O mesmo pode ser dito para os cavalos que servem como ‘bandeiras’ na tradição cinematográfica de Peele. Ele invoca o que se pensa ser a primeira imagem em movimento, capturada pelo inventor e aventureiro do século XIX Eadweard Muybridge , de um homem a cavalo. Emerald (Keke Palmer) e OJ (Daniel Kaluuya) reivindicam o cavaleiro como seu ancestral. Honram seu legado mantendo o negócio iniciado pelo seu pai, Otis Haywood (Keith David), um rancho que fornece cavalos para televisão e indústria cinematográfica.

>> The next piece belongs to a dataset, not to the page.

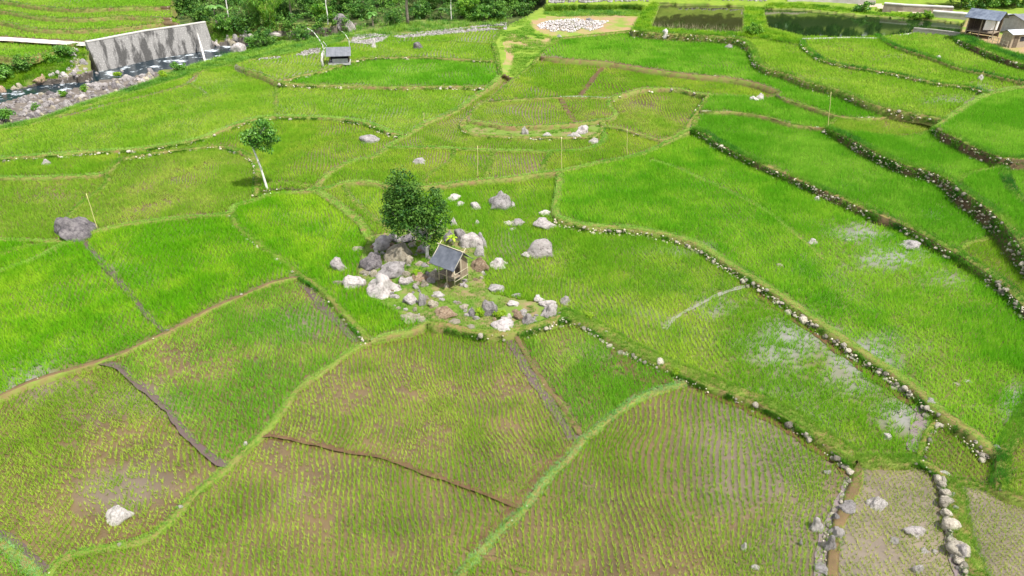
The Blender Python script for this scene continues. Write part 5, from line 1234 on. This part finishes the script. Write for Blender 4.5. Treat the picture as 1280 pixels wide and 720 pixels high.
for (va, u, vb, s, mt, lab) in [(3,32,88,1.7,'leaf_forest','dark rounded shrub on the far left river bank'),(1,8,100,1.8,'leaf_mid','shrub at the left edge on the far river bank'),(2,82,70,1.6,'leaf_mid','shrub at the top of the gully left of the retaining wall'),(4,65,80,1.3,'leaf_bright','light green shrub between the dark one and the gully'),
    (5,207,62,2.2,'leaf_mid','green bush growing out of the retaining wall face'),(6,1142,23,1.0,'leaf_bright','left of two bright bushes at the right end of the dark pond'),(7,1158,23,1.0,'leaf_bright','right of two bright bushes at the right end of the dark pond'),(8,1077,16,1.5,'leaf_mid','small green bush on the far edge of the dark pond'),
    (9,147,96,0.7,'leaf_lime','bright weed growing among the shore rocks below the wall'),(10,104,114,0.7,'leaf_bright','grassy weed among the shore rocks at mid shore'),(11,80,121,0.7,'leaf_bright','grassy weed among the shore rocks toward the left'),(12,46,137,0.7,'leaf_mid','weed at the lower left of the stony shore'),(13,4,153,1.6,'leaf_mid','pale tall weed at the left edge of the stony shore'),
    (14,224,88,1.1,'leaf_mid','round pale bush on the near bank below the wall end'),(15,203,96,0.7,'leaf_lime','yellow green weed on the near bank'),(16,940,42,1.5,'leaf_bright','bush between the two ponds')]:
    plant('shrub', va, u, vb, s, lab, 'shrub', SG, mat=mt)
for (va, u, vb, s, lab) in [(20,600,396,.45,'lime bush left of the purplish upright boulder'),(21,627,397,.45,'lime bush right of the purplish upright boulder'),(22,519,345,.42,'small yellow green weed in the middle of the rock pile'),(23,737,398,.35,'small lime weed on the wide grassy bund'),(24,846,470,.35,'bright weed where the pale bluish bund meets the wide bund')]:
    plant('shrub', va, u, vb, s, lab, 'shrub', 'lime bushes around the mound', mat='leaf_lime')
plant('banana_plant', 5, 566, 306, .42, 'young lime green banana plant behind the shelter roof', 'banana plant', None, mat='leaf_lime')

# ------------------------------------------------ poles
def pole(ub, vb, ut, vt, r, label, mat='bamboo'):
    x, y, z = ground_at(ub, vb); p = on_plane(ut, vt, y); R = MB(); a = Vector((0, 0, -.3)); b = Vector((p[0]-x, 0, p[2]-z)); k = 6
    R.tube([a.lerp(b, i/k)+Vector((math.sin(i*2)*.02, 0, 0)) for i in range(k+1)], [r*(1-.35*i/k) for i in range(k+1)], 7)
    o = R.build('bamboo_pole', M[mat], None, True); o.location = (x, y, z); tag(o, label, 'pole', 'bamboo poles standing in the paddies')
pole(597,222,597,182,.045,'upright bamboo pole nearest the round tree, leftmost of the central three')
pole(702,214,702,171,.045,'upright bamboo pole above the short upright grass bund')
pole(784,194,784,161,.04,'upright bamboo pole right of the centre near the leafy loop bund')
pole(1035,160,1039,115,.05,'tall thin bamboo pole in the upper right paddies')
pole(122,287,108,242,.045,'leaning bamboo pole beside the large dark boulder')
pole(529,152,530,141,.05,'short stake at the edge of the diagonal path bund')
def stalk(name, pts, r, label, mat):
    x, y, z = ground_at(*pts[0]); P = [Vector((0, 0, -.1))]
    for (u, v) in pts[1:]: p = on_plane(u, v, y+.1); P.append(Vector((p[0]-x, .1, p[2]-z)))
    R = empty(name, (x, y, z), 0, label, 'sapling'); t = MB(); t.tube(P, [r*(1-.7*i/len(P)) for i in range(len(P))], 6); t.build('stem', M['white_bark'], R, True)
    c = [list(P[k].lerp(P[k+1], f)) for k in range(1, len(P)-1) for f in (.0, .5)]
    V, F, T = leaf_cloud(np.array(c), .22, 14, .3, int(pts[0][0]), 1.3, .3, .8); link('leaves', npmesh('leaves', V, F, T), mat, R)
stalk('sapling', [(404,75),(405,66),(403,56),(398,48),(392,40),(384,35)], .14, 'bare pale stem leaning left beside the small grey hut', M['leaf_banana'])
stalk('sapling', [(401,78),(402,66),(408,57),(404,52)], .12, 'short pale stem leaning against the left of the small grey hut', M['leaf_banana'])
stalk('sapling', [(437,60),(436,50),(431,42),(427,39)], .10, 'curved pale stem rising behind the small grey hut', M['leaf_banana'])
stalk('sapling', [(404,84),(402,74),(403,66)], .25, 'dry straw-coloured stump left of the small grey hut', M['leaf_straw'])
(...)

OJ, é o principal gestor do rancho, um cowboy de olhos tristes que se sente mais à vontade com cavalos do que com as pessoas. A sua irmã é mais extrovertida, e uma das delícias improvisadas de “Nope” é como Kaluuya e Palmer transmitem, com credibilidade, a relação de irmãos.

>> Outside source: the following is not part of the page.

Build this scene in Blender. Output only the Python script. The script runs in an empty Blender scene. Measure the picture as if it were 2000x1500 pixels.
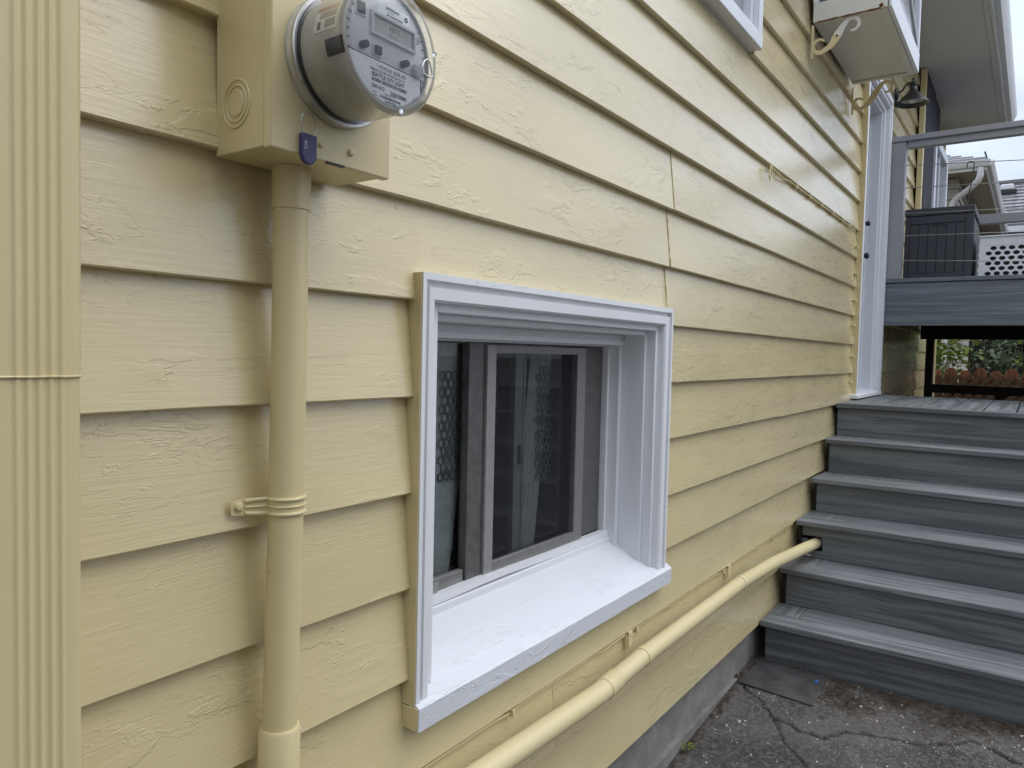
import bpy, math, random
from mathutils import Vector, Matrix, noise as mnoise
random.seed(7)
R = math.radians
SC = bpy.context.scene
COL = SC.collection

# ------------------------------------------------------------------ camera
cam_d = bpy.data.cameras.new('camera'); cam = bpy.data.objects.new('camera', cam_d); COL.objects.link(cam)
AX_R = Vector((0.58062304, -0.81384834, 0.02297299)); AX_U = Vector((0.02297689, 0.04458446, 0.99874135)); AX_F = Vector((0.81384823, 0.5793644, -0.04458647))
cam.matrix_world = Matrix(((AX_R.x, AX_U.x, -AX_F.x, 0.0), (AX_R.y, AX_U.y, -AX_F.y, -0.91), (AX_R.z, AX_U.z, -AX_F.z, 1.341), (0, 0, 0, 1)))
cam_d.sensor_width = 36.0; cam_d.lens = 25.774; cam_d.clip_start = 0.02; cam_d.clip_end = 600
SC.camera = cam

# ------------------------------------------------------------------ sky, sun, exposure
SUN_EL, SUN_AZ = 56.0, -58.0          # elevation, direction in the xy plane measured from +x
world = bpy.data.worlds.new('World'); SC.world = world; world.use_nodes = True
wn = world.node_tree.nodes; wl = world.node_tree.links; wn.clear()
sky = wn.new('ShaderNodeTexSky'); sky.sky_type = 'NISHITA'; sky.sun_disc = False
sky.sun_elevation = R(SUN_EL); sky.sun_rotation = R(90 - SUN_AZ); sky.air_density = 1.0; sky.dust_density = 1.5; sky.ozone_density = 1.0
tc = wn.new('ShaderNodeTexCoord'); mp = wn.new('ShaderNodeMapping'); mp.inputs['Scale'].default_value = (1, 1, 2.2)
nz = wn.new('ShaderNodeTexNoise'); nz.inputs['Scale'].default_value = 2.6; nz.inputs['Detail'].default_value = 6; nz.inputs['Roughness'].default_value = 0.55
wl.new(tc.outputs['Generated'], mp.inputs['Vector']); wl.new(mp.outputs['Vector'], nz.inputs['Vector'])
cr = wn.new('ShaderNodeValToRGB'); cr.color_ramp.elements[0].position = 0.34; cr.color_ramp.elements[0].color = (0.76, 0.76, 0.76, 1)
cr.color_ramp.elements[1].position = 0.58; cr.color_ramp.elements[1].color = (0.97, 0.97, 0.97, 1)
wl.new(nz.outputs['Fac'], cr.inputs['Fac'])
mixw = wn.new('ShaderNodeMix'); mixw.data_type = 'RGBA'
wl.new(cr.outputs['Color'], mixw.inputs['Factor']); wl.new(sky.outputs['Color'], mixw.inputs['A']); sx = wn.new('ShaderNodeSeparateXYZ'); wl.new(tc.outputs['Generated'], sx.inputs[0])
gr = wn.new('ShaderNodeMapRange'); wl.new(sx.outputs['Z'], gr.inputs['Value'])
gr.inputs['From Min'].default_value = 0.0; gr.inputs['From Max'].default_value = 1.0; gr.inputs['To Min'].default_value = 0.62; gr.inputs['To Max'].default_value = 1.42
cl = wn.new('ShaderNodeVectorMath'); cl.operation = 'SCALE'; cl.inputs[0].default_value = (7.9, 8.7, 10.2); cm = wn.new('ShaderNodeMapRange'); wl.new(nz.outputs['Fac'], cm.inputs['Value'])
cm.inputs['From Min'].default_value = 0.35; cm.inputs['From Max'].default_value = 0.68; cm.inputs['To Min'].default_value = 0.82; cm.inputs['To Max'].default_value = 1.12
mm = wn.new('ShaderNodeMath'); mm.operation = 'MULTIPLY'; wl.new(gr.outputs['Result'], mm.inputs[0]); wl.new(cm.outputs['Result'], mm.inputs[1]); wl.new(mm.outputs[0], cl.inputs['Scale']); wl.new(cl.outputs[0], mixw.inputs['B'])
bg = wn.new('ShaderNodeBackground'); bg.inputs['Strength'].default_value = 0.1
wo = wn.new('ShaderNodeOutputWorld'); wl.new(mixw.outputs['Result'], bg.inputs['Color']); wl.new(bg.outputs['Background'], wo.inputs['Surface'])
sun_d = bpy.data.lights.new('sun', 'SUN'); sun_d.energy = 0.9; sun_d.angle = R(60); sun_d.color = (1.0, 0.96, 0.9)
sun = bpy.data.objects.new('sun', sun_d); COL.objects.link(sun)
sdir = Vector((math.cos(R(SUN_EL)) * math.cos(R(SUN_AZ)), math.cos(R(SUN_EL)) * math.sin(R(SUN_AZ)), math.sin(R(SUN_EL))))
sun.rotation_euler = sdir.to_track_quat('Z', 'Y').to_euler()
SC.view_settings.view_transform = 'Standard'; SC.view_settings.look = 'None'; SC.view_settings.gamma = 1.0
SC.view_settings.use_curve_mapping = False; SC.view_settings.exposure = 0.64

# ------------------------------------------------------------------ helpers
WPOS = {}
def link(o, parent=None, wpos=(0, 0, 0)):
    COL.objects.link(o); wpos = Vector(wpos)
    if parent is not None:
        o.parent = parent; o.location = wpos - WPOS[parent.name]
    else:
        o.location = wpos
    WPOS[o.name] = wpos
    return o
def tag(o, label=None, cat=None, group=None, kind=None):
    if label: o['label'] = label
    if cat: o['category'] = cat
    if group: o['group'] = group
    if kind: o['kind'] = kind
    return o
def thing(name, label, cat, loc, group=None):
    o = bpy.data.objects.new(name, None); o.empty_display_size = 0.05
    link(o, None, loc); return tag(o, label, cat, group)

class MB:
    def __init__(s): s.v = []; s.f = []
    def add(s, vs, fs):
        n = len(s.v); s.v += [tuple(p) for p in vs]; s.f += [tuple(i + n for i in f) for f in fs]; return s
    def box(s, x0, x1, y0, y1, z0, z1):
        x0, x1 = min(x0, x1), max(x0, x1); y0, y1 = min(y0, y1), max(y0, y1); z0, z1 = min(z0, z1), max(z0, z1)
        return s.add([(x0, y0, z0), (x1, y0, z0), (x1, y1, z0), (x0, y1, z0), (x0, y0, z1), (x1, y0, z1), (x1, y1, z1), (x0, y1, z1)],
                     [(0, 3, 2, 1), (4, 5, 6, 7), (0, 1, 5, 4), (1, 2, 6, 5), (2, 3, 7, 6), (3, 0, 4, 7)])
    def hexa(s, p):   # 8 corners ordered like box
        return s.add(p, [(0, 3, 2, 1), (4, 5, 6, 7), (0, 1, 5, 4), (1, 2, 6, 5), (2, 3, 7, 6), (3, 0, 4, 7)])
    def prism(s, poly, axis, a0, a1):
        n = len(poly)
        def mk(p, a): return {'x': (a, p[0], p[1]), 'y': (p[0], a, p[1]), 'z': (p[0], p[1], a)}[axis]
        vs = [mk(p, a0) for p in poly] + [mk(p, a1) for p in poly]
        return s.add(vs, [tuple(range(n))[::-1], tuple(range(n, 2 * n))] + [(i, (i + 1) % n, n + (i + 1) % n, n + i) for i in range(n)])
    def tube(s, pts, r, n=10, closed=False):
        pts = [Vector(p) for p in pts]; m = len(pts); rs = r if isinstance(r, (list, tuple)) else [r] * m
        t0 = (pts[1] - pts[0]).normalized(); nr = t0.orthogonal().normalized(); vs = []
        for i, p in enumerate(pts):
            if closed: t = (pts[(i + 1) % m] - pts[i - 1]).normalized()
            else: t = (pts[min(i + 1, m - 1)] - pts[max(i - 1, 0)]).normalized()
            nr = (nr - t * nr.dot(t)).normalized(); b = t.cross(nr)
            for j in range(n):
                a = 2 * math.pi * j / n; vs.append(p + (nr * math.cos(a) + b * math.sin(a)) * rs[i])
        fs = []
        for i in range(m if closed else m - 1):
            k = (i + 1) % m
            for j in range(n): fs.append((i * n + j, i * n + (j + 1) % n, k * n + (j + 1) % n, k * n + j))
        if not closed: fs += [tuple(range(n))[::-1], tuple(range((m - 1) * n, m * n))]
        return s.add(vs, fs)
    def lathe(s, prof, c, axis='y', n=48, cap=True):   # prof: (radius, coordinate along axis)
        vs = []; fs = []
        for r, h in prof:
            for j in range(n):
                a = 2 * math.pi * j / n; u, w = r * math.cos(a), r * math.sin(a)
                vs.append({'y': (c[0] + u, h, c[1] + w), 'z': (c[0] + u, c[1] + w, h), 'x': (h, c[0] + u, c[1] + w)}[axis])
        for i in range(len(prof) - 1):
            for j in range(n): fs.append((i * n + j, i * n + (j + 1) % n, (i + 1) * n + (j + 1) % n, (i + 1) * n + j))
        if cap: fs += [tuple(range(n))[::-1], tuple(range((len(prof) - 1) * n, len(prof) * n))]
        return s.add(vs, fs)
    def build(s, name, mat, parent=None, bevel=0.0, seg=2, sharp=38, org=None, kind=None):
        if org is None:
            xs = list(zip(*s.v)); org = Vector([(min(a) + max(a)) / 2 for a in xs])
        org = Vector(org); me = bpy.data.meshes.new(name)
        me.from_pydata([tuple(Vector(p) - org) for p in s.v], [], s.f)
        import bmesh
        bm = bmesh.new(); bm.from_mesh(me); bmesh.ops.recalc_face_normals(bm, faces=bm.faces); bm.to_mesh(me); bm.free()
        me.polygons.foreach_set('use_smooth', [True] * len(me.polygons)); me.set_sharp_from_angle(angle=R(sharp))
        if mat: me.materials.append(mat)
        o = bpy.data.objects.new(name, me); link(o, parent, org)
        if bevel:
            b = o.modifiers.new('bevel', 'BEVEL'); b.width = bevel; b.segments = seg; b.limit_method = 'ANGLE'; b.angle_limit = R(40)
        if kind: o['kind'] = kind
        return o
def wob(x, y=0.0, z=0.0): return mnoise.noise(Vector((x, y, z)))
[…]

Coisas estranhas começam a acontecer no rancho de Oj e Emerald. A energia sofre falhas, uma nuvem misteriosa espreita no horizonte e tempestades bizarras fazem cair objetos de todo o tipo e feitios do céu. Logo nos primeiros minutos do filme conseguimos comprovar isto, sendo um dos cavalos do rancho atingido no flanco com uma chave que caiu do céu. Em simultâneo a este acontecimento, Sr. Otis (pai de OJ e Emerald) é impactado com um projétil improvável no olho. A par destes dois acontecimento, é avistado no ar um disco voador que assombrando o vale. Emerald e OJ ficam com a pulga atrás da orelha com estes constantes e estranhos acontecimento, assim como o vizinho, e conhecido empresário: Jupe (Steven Yeun), que transformou o seu vale numa armadilha turística com tema do velho oeste.

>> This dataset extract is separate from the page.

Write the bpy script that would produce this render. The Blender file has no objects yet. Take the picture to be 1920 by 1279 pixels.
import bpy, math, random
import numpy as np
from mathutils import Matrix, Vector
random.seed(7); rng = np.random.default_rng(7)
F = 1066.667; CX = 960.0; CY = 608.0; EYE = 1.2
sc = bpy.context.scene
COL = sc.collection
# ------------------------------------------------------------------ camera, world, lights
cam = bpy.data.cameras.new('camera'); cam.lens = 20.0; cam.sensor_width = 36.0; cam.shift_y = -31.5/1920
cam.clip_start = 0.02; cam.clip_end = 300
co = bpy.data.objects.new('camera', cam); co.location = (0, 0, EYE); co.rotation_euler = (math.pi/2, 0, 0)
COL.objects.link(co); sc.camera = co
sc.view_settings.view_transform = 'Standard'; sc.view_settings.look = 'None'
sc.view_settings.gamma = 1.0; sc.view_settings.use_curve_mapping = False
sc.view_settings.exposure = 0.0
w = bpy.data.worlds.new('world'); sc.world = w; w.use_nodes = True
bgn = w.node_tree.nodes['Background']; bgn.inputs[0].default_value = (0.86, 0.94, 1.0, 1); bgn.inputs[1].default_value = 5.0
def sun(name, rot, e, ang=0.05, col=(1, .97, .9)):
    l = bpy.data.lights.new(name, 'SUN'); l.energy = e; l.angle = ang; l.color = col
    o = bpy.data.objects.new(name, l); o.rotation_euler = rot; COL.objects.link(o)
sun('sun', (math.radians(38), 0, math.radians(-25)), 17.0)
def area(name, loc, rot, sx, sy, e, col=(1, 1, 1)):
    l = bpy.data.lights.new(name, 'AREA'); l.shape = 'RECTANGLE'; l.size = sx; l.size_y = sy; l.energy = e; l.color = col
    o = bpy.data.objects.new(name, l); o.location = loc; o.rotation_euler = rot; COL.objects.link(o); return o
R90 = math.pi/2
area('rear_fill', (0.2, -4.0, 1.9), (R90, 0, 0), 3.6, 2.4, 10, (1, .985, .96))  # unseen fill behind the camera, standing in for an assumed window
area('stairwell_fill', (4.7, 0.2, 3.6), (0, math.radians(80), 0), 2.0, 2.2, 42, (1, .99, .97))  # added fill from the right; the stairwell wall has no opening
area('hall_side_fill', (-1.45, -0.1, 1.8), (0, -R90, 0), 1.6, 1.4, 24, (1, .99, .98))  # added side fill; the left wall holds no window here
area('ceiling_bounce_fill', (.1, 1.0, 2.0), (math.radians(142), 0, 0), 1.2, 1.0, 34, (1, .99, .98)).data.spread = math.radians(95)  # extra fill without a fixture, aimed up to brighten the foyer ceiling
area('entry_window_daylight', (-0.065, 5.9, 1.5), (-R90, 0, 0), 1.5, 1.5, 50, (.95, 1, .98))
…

O possível OVNI paira no núcleo da ação por algum tempo, como o tubarão em “Tubarão” ou a nave espacial em “Close Encounters of the Third Kind”, adicionando um elemento de perigo que lança interações humanas entre a comédia e o drama. Mas existe sempre, neste tipo de filmes, um grupo que quer ‘salvar o mundo’ ou que tenta sempre arranjar uma ‘solução’ para o que está a acontecer. Em “NOPE” também um grupo para lidar com a ameaça é formado. A OJ e Emerald, junta-se Angel (Brandon Perea), um técnico ansioso e com problemas amorosos típicos, e Antlers (Michael Wincott), um diretor de fotografia visionário que aparece no rancho com uma câmera IMAX a manivela.
Jupe, showman e avatar do seu negócio de entretenimento, vê a sua história como ator infantil conectada a incidente com chimpanzé rebelde. Emerald, OJ, Antlers e Angel, ao contrário de Jupe, não são pessoas do showbusiness, estão totalmente ‘out’ de questões técnicas relacionadas com a ética da criação de imagens.
Peele é, claro, um verdadeiro apaixonado do espetáculo. É um pensador demasiado rigoroso para recorrer a antagonismos fáceis entre arte e comércio. Em vez disso, ele diverte-se com paradoxos.
A moral de “NOPE” é “olhar para longe”, mas não podes tirar os olhos do que quer que seja. O título do filme acentua o negativismo, mas como conseguimos resistir?